- PROBLEM TO WORK ON
Copy exactly, please, the lines of the data from its start through the line containing "b.inputs[name].default_value = v".

- GIVEN MATERIAL
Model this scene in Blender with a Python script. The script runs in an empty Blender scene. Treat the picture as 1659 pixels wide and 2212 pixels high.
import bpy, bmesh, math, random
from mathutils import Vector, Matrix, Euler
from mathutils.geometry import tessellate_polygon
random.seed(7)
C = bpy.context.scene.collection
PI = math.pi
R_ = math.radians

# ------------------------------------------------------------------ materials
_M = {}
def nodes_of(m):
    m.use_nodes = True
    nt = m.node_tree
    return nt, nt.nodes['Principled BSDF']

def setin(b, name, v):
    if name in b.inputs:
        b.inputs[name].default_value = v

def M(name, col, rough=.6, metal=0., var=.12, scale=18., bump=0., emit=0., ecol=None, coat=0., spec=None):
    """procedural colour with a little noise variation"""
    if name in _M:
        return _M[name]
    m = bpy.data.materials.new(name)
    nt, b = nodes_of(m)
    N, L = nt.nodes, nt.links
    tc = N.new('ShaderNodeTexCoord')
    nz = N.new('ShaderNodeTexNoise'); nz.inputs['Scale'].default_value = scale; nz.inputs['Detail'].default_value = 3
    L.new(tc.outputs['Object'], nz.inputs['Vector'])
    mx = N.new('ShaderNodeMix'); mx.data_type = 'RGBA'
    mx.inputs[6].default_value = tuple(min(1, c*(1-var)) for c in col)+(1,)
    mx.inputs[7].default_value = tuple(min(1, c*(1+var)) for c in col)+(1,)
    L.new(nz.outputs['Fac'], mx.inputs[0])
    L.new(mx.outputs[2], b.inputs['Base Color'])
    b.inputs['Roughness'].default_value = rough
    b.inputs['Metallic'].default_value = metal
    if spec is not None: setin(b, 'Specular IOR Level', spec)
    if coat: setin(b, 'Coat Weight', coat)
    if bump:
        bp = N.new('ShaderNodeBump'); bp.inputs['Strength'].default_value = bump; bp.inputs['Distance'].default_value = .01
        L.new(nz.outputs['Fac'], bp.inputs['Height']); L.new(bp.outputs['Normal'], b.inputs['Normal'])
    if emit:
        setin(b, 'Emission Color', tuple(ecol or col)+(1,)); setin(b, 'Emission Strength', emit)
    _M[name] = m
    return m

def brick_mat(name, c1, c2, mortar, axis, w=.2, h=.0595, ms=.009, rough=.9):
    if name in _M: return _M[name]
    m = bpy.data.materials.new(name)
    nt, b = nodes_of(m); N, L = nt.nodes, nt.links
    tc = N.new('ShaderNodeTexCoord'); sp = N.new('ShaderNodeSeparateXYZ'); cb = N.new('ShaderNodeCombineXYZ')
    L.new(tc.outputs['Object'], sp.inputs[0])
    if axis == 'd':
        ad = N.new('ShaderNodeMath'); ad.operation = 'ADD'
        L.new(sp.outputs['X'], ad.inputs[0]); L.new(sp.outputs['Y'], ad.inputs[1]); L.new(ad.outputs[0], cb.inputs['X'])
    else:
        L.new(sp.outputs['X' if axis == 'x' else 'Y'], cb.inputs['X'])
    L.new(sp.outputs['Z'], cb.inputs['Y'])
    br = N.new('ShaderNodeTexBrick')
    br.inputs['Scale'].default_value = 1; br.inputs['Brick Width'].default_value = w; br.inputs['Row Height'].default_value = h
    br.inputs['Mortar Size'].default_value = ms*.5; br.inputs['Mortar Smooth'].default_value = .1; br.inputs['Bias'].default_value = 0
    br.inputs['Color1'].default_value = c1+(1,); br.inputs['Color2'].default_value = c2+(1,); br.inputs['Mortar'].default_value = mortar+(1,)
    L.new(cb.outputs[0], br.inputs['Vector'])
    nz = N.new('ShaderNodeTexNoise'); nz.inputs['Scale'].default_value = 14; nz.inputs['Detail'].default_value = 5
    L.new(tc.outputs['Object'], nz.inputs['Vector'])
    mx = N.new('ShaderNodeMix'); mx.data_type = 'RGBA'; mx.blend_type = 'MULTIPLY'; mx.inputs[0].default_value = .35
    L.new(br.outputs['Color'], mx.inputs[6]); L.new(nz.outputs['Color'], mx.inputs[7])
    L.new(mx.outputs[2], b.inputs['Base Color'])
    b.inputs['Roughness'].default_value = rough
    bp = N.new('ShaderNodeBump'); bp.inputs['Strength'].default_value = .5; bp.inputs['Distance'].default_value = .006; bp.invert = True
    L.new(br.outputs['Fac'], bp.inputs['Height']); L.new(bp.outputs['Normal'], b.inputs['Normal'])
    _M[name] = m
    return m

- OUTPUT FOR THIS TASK
Model this scene in Blender with a Python script. The script runs in an empty Blender scene. Treat the picture as 1659 pixels wide and 2212 pixels high.
import bpy, bmesh, math, random
from mathutils import Vector, Matrix, Euler
from mathutils.geometry import tessellate_polygon
random.seed(7)
C = bpy.context.scene.collection
PI = math.pi
R_ = math.radians

# ------------------------------------------------------------------ materials
_M = {}
def nodes_of(m):
    m.use_nodes = True
    nt = m.node_tree
    return nt, nt.nodes['Principled BSDF']

def setin(b, name, v):
    if name in b.inputs:
        b.inputs[name].default_value = v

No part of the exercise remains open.